Le canal de la discorde

Depuis la décision d’un groupe d’Haïtiens de poursuivre le creusement d’un canal dans la « rivière Massacre » (« rio Dajabón »), fleuve côtier partagé par Haïti et la République dominicaine, la tension monte entre les deux pays. Les opinions publiques s’affolent des deux côtés de la frontière. Et les récentes mesures pour le moins disproportionnées des autorités dominicaines ne contribuent guère à apaiser les esprits. Le déploiement de blindés et d’hélicoptères et même de drones de surveillance face à une population déshéritée qui réclame une prise d’eau sur une rivière partagée est à la fois insensé et inamical.

La République dominicaine a le droit de prendre toutes les mesures nécessaires qu’elle trouve conformes pour la sauvegarde de sa souveraineté, mais en la circonstance, il s’agit de travaux entrepris du côté haïtien de la frontière qui, contrairement à ce que les officiels supputent, ne menacent nullement l’écologie de la zone ni n’ont pas pour but de détourner le cours de la rivière.

Toute cette artillerie montrant le déséquilibre des forces en présence, n’a pas sa raison d’être. Les Haïtiens veulent vivre en paix avec leurs voisins. Ils sont conscients de l’interdépendance des deux peuples et rêvent d’une coopération bénéfique pour les deux nations.

La situation actuelle n’est pas faite pour arranger cette « tension relationnelle » qui ne date pas d’aujourd’hui. Une situation, il faut se l’avouer, entretenue par des décennies de politiques publiques néfastes qui contraignent nos concitoyens à partir en terre voisine.

Nous ne déversons pas là-bas qu’une partie de notre pauvreté : beaucoup de nos cadres, travailleurs agricoles, employés du secteur touristique haïtien aujourd’hui moribond, investisseurs locaux font aujourd’hui fructifier l’économie dominicaine. Sans oublier le vaste marché que constituent les millions de consommateurs haïtiens. Parallèlement, la République dominicaine ouvre ses écoles à nos enfants, ses universités à nos futurs cadres et leurs hôpitaux à nos malades et femmes enceintes.
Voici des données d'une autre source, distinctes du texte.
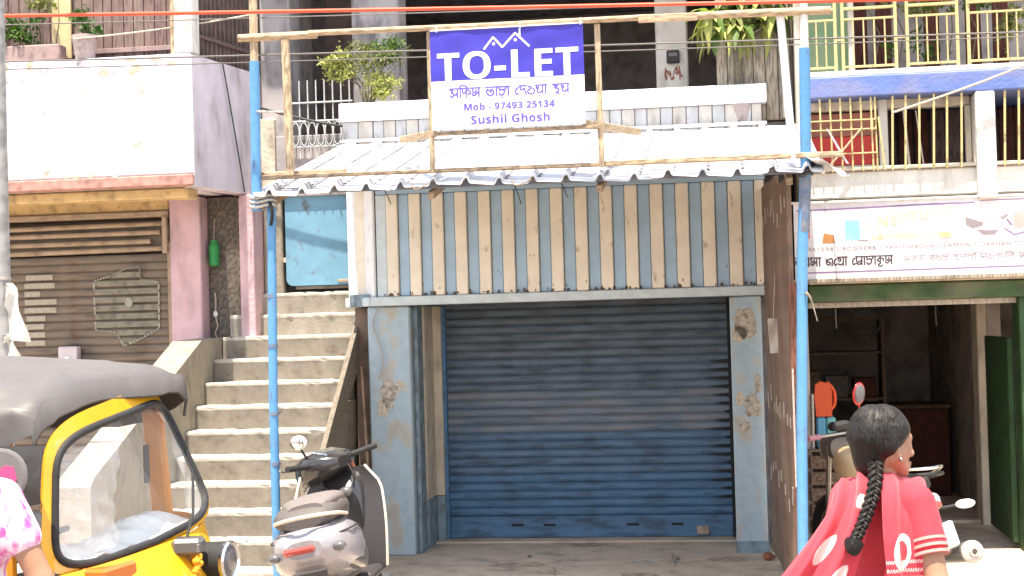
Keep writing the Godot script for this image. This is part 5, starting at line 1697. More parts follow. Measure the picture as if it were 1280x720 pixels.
func plants() -> void:
	# small leafy bush behind the capping, left
	var p := thing("potted_bush", "straggly yellowish bush growing behind the white capping left of the board", "plant", Vector3(-1.16, 3.36, -0.16))
	pot(p, Vector3.ZERO, 0.1, 0.18)
	for i in 9:
		var a := TAU * i / 9.0
		tubepart(p, "stem", [Vector3(0, 0.15, 0), Vector3(0.08 * cos(a), 0.45, 0.06 * sin(a)), Vector3(0.27 * cos(a), 0.62 + 0.1 * sin(i * 2.0), 0.12 * sin(a))], [0.01, 0.007, 0.003], M.bark, 5)
	for q in [[Vector3(-0.23, 0.60, 0.05), Vector3(0.13, 0.12, 0.1), 1100, M.leaf_y], [Vector3(0.02, 0.66, 0), Vector3(0.3, 0.14, 0.14), 1200, M.leaf_b], [Vector3(0.12, 0.43, 0.05), Vector3(0.16, 0.11, 0.1), 900, M.leaf_y], [Vector3(0.2, 0.72, 0), Vector3(0.16, 0.1, 0.1), 500, M.leaf_a]]:
		var k := MB.new()
		foliage(k, q[0], q[1], q[2], 0.036, 16)
		tag(put(p, "foliage", k, q[3]), "", "", "", "stuff")
	# tree-like plant with long leaves on the right
	p = thing("frangipani_plant", "tall potted plant with a crown of long yellow-green leaves at the upper right", "plant", Vector3(1.84, 3.36, -0.05))
	pot(p, Vector3.ZERO, 0.11, 0.2)
	tubepart(p, "trunk", [Vector3(0, 0.1, 0), Vector3(-0.01, 0.4, 0), Vector3(-0.02, 0.66, 0)], [0.036, 0.032, 0.026], M.bark, 8)
	var tips := []
	for q in [[-0.17, 0.70, 0.04], [0.0, 0.74, 0.08], [0.18, 0.75, 0.03], [0.08, 0.88, -0.02], [-0.08, 0.86, 0.03], [0.3, 0.82, 0.06], [-0.22, 0.84, 0.08], [0.02, 0.98, 0.06], [0.2, 0.96, 0.05]]:
		var tip := Vector3(q[0], q[1], q[2])
		tubepart(p, "branch", [Vector3(-0.02, 0.62, 0), Vector3(q[0] * 0.5, 0.7, q[2]), tip], [0.02, 0.015, 0.012], M.bark, 6)
		tips.append(tip)
	var lm := [leaf_mesh(0.19, 0.06, 0.5), leaf_mesh(0.22, 0.066, 0.75), leaf_mesh(0.16, 0.055, 0.3)]
	var lmat := [M.leaf_y, M.leaf_a, M.leaf_y, M.leaf_b]
	for tip in tips:
		for i in 20:
			var a := TAU * i / 20.0 * 2.4
			var el := rng.randf_range(-1.0, 0.6)
			var d := Vector3(cos(a) * cos(el), sin(el), sin(a) * cos(el))
			var s := Vector3.UP.cross(d).normalized()
			put(p, "leaf", lm[rng.randi() % 3], lmat[rng.randi() % 4], Transform3D(Basis(s, d.cross(s), d), tip + d * 0.02))
	# planter on the left balcony
	p = thing("planter_trough", "brownish planter trough with leafy plants on the left balcony wall", "planter", Vector3(-3.74, 4.025, 0.46))
	part(p, "trough", Vector3(-0.5, 0, -0.07), Vector3(0.24, 0.13, 0.07), M.trough, 0.01)
	part(p, "soil", Vector3(-0.48, 0.13, -0.06), Vector3(0.22, 0.135, 0.06), M.soil, 0.002)
	for i in 7:
		var x := -0.42 + i * 0.1
		tubepart(p, "stem", [Vector3(x, 0.12, 0), Vector3(x + rng.randf_range(-0.05, 0.05), 0.32, 0.02), Vector3(x + rng.randf_range(-0.1, 0.1), 0.5, 0)], [0.006, 0.005, 0.003], M.bark, 5)
	for q in [[Vector3(-0.1, 0.28, 0.0), Vector3(0.14, 0.13, 0.07), 240, M.leaf_c], [Vector3(-0.14, 0.22, 0.03), Vector3(0.1, 0.07, 0.06), 140, M.leaf_a], [Vector3(0.08, 0.46, 0.0), Vector3(0.14, 0.1, 0.07), 160, M.leaf_b], [Vector3(-0.35, 0.3, 0.0), Vector3(0.12, 0.2, 0.07), 200, M.leaf_c]]:
		var k := MB.new()
		foliage(k, q[0], q[1], q[2], 0.055, 8)
		tag(put(p, "foliage", k, q[3]), "", "", "", "stuff")
	p = thing("flower_pot", "grey-pink flower pot with a green sprig on the left balcony wall", "plant", Vector3(-3.31, 4.025, 0.47))
	pot(p, Vector3.ZERO, 0.105, 0.19)
	tubepart(p, "stem", [Vector3(0, 0.15, 0), Vector3(0.03, 0.34, 0)], [0.006, 0.004], M.bark, 5)
	for q in [[Vector3(0.05, 0.25, 0.0), Vector3(0.07, 0.07, 0.06), 120, M.leaf_c], [Vector3(-0.02, 0.36, 0.0), Vector3(0.12, 0.08, 0.06), 110, M.leaf_c]]:
		var k := MB.new()
		foliage(k, q[0], q[1], q[2], 0.055, 6)
		tag(put(p, "foliage", k, q[3]), "", "", "", "stuff")
	# creepers on the right balcony
	p = thing("balcony_creeper", "leafy plants growing behind the right balcony railing", "plant", Vector3(3.1, 3.665, 0.05))
	for i in 6:
		var x := -0.25 + i * 0.18
		tubepart(p, "stem", [Vector3(x, 0, 0), Vector3(x + 0.05, 0.3, 0.02), Vector3(x + rng.randf_range(-0.1, 0.1), 0.6, 0.05)], [0.007, 0.006, 0.003], M.bark, 5)
	for q in [[Vector3(0.15, 0.18, 0.02), Vector3(0.2, 0.12, 0.05), 60, M.leaf_c], [Vector3(-0.14, 0.2, 0.02), Vector3(0.04, 0.08, 0.04), 24, M.leaf_c], [Vector3(0.0, 0.47, 0.1), Vector3(0.22, 0.07, 0.08), 90, M.leaf_b], [Vector3(0.75, 0.33, 0.12), Vector3(0.12, 0.16, 0.08), 90, M.leaf_b], [Vector3(0.4, 0.5, 0.1), Vector3(0.3, 0.06, 0.08), 70, M.leaf_a]]:
		var k := MB.new()
		foliage(k, q[0], q[1], q[2], 0.075, 8)
		tag(put(p, "foliage", k, q[3]), "", "", "", "stuff")


func cables() -> void:
	var list := [
		["red_cable", "thick red cable strung across the whole front above the board", Vector3(-9, 4.22, 2.6), Vector3(8.5, 3.54, 2.6), 0.05, 0.0125, M.cable_red],
		["grey_wire", "upper grey wire crossing the left balcony and the frame", Vector3(-9, 4.17, 2.2), Vector3(8.5, 3.72, 2.2), 0.06, 0.004, M.cable_grey],
		["grey_wire", "lower grey wire running behind the frame rail", Vector3(-9, 3.89, 2.22), Vector3(8.5, 3.46, 2.22), 0.04, 0.006, M.cable_grey],
		["grey_wire", "thin pale wire just under the lower grey wire", Vector3(-9, 3.83, 2.2), Vector3(8.5, 3.46, 2.2), 0.05, 0.004, M.cable_grey],
		["dark_wire", "dark wire hanging down the lilac side wall of the balcony", Vector3(-2.30, 4.03, 0.12), Vector3(-2.235, 2.98, -0.18), -0.02, 0.006, M.cable_dark],
		["white_rope", "white rope slanting from the red panel window to the blue slab", Vector3(2.93, 3.31, 0.45), Vector3(4.5, 3.86, 0.42), 0.03, 0.009, M.rope],
		["pale_rope", "pale rope sagging across the left balcony boards", Vector3(-3.35, 4.17, 0.6), Vector3(-1.95, 4.40, 0.1), 0.02, 0.007, M.rope],
		["bamboo_stick", "pale stick slanting against the red panel window", Vector3(2.42, 2.88, 0.37), Vector3(2.72, 3.22, 0.34), 0.0, 0.009, M.timber],
		["black_cable", "black cable looping under the white column top left of the bush", Vector3(-2.2, 3.72, -0.3), Vector3(-1.4, 3.5, -0.3), 0.02, 0.012, M.cable_dark],
	]
	for q in list:
		var a: Vector3 = q[2]
		var b: Vector3 = q[3]
		var mid := sag(a, b, q[4], 24)
		var k := MB.new()
		k.tube(mid, q[5], 6)
		tag(put(self, q[0], k, q[6]), q[1], "stick" if q[0] == "bamboo_stick" else "cable")


func wheel(parent: Node, at: Vector3, r: float, w: float, steer := 0.0) -> void:
	var xf := Transform3D(Basis(Vector3.UP, steer) * Basis(Vector3(1, 0, 0), PI / 2), at)
	var k := MB.new()
	var prof := []
	for i in 13:
		var a := TAU * i / 12.0
		prof.append(Vector2(r - w * 0.55 + w * 0.55 * cos(a), w * 0.5 * sin(a)))
	k.lathe(prof, 28)
	var o := put(parent, "wheel", k, M.rubber, xf)
	k = MB.new()
	k.lathe([Vector2(0, -w * 0.3), Vector2(r * 0.2, -w * 0.32), Vector2(r * 0.3, -w * 0.1), Vector2(r - w, -w * 0.2), Vector2(r - w, w * 0.2), Vector2(r * 0.3, w * 0.1), Vector2(r * 0.2, w * 0.32), Vector2(0, w * 0.3)], 20)
	put(o, "rim", k, M.steel)


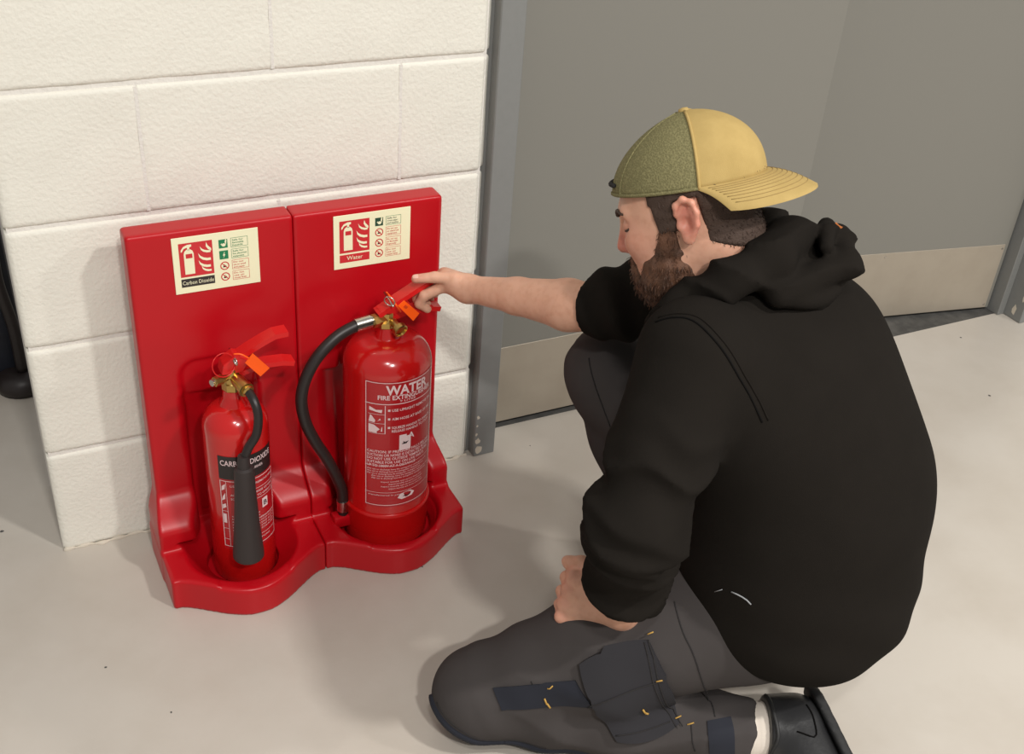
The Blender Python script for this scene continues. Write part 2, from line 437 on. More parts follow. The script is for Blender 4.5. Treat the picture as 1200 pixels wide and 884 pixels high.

Une interdépendance que les politiques des deux côtés ont intérêt à préserver.

Comme l’affirmait de son vivant le poète René Philoctecte, il existe un « pueblo de la frontiera » qui vit dans une fusion totale et qui ignore depuis des lustres les manigances des deux gouvernements. Ils font le commerce, vont dans les temples religieux ici et là-bas, se marient, divorcent et vivent leur vie de riverains.

Notre correspondante bénévole à Saint-Domingue, Marie D., fait état d’inquiétantes rumeurs qui poussent une majorité d’Haïtiens à se terrer chez eux. Nos compatriotes les moins en vue - vendeuses, ouvriers du bâtiment, coiffeuses, travailleurs du grand secteur touristique - se font discrets. Les rues sont « tristes » sans cette population bigarrée, bouillante, dynamique et intégrée à la vie quotidienne.

La décision, heureusement avortée, d’un syndicat dominicain de ne pas transporter des Haïtiens – qu’ils soient légaux ou illégaux - allait porter un coup fatal à l’image de ce pays, le ramenant des années en arrière au temps de l’apartheid officiel sud-africain. Le gouvernement dominicain l’a compris et a demandé au syndicat de ne pas se tirer une balle dans le pied. Compte tenu de l’idéologie du parti révolutionnaire moderne (PRM) ayant porté au pouvoir Luis Abinader, il faut croire qu’il est sous la pression des racistes de l’extrême droite dominicaine. Et les mauvaises langues affirment qu’il fait les yeux doux à cet électorat qui ne se lasse pas de proférer un discours de haine vis-à-vis des Haïtiens.

Quoi qu’il en soit, la meilleure formule demeure la négociation  qui doit protéger la souveraineté et le droit à la vie de nos deux peuples. Puissent ces moments rappeler à ceux qui ont choisi de faire de la politique leur métier,  l’ampleur de leurs responsabilités vis-à-vis de notre pays.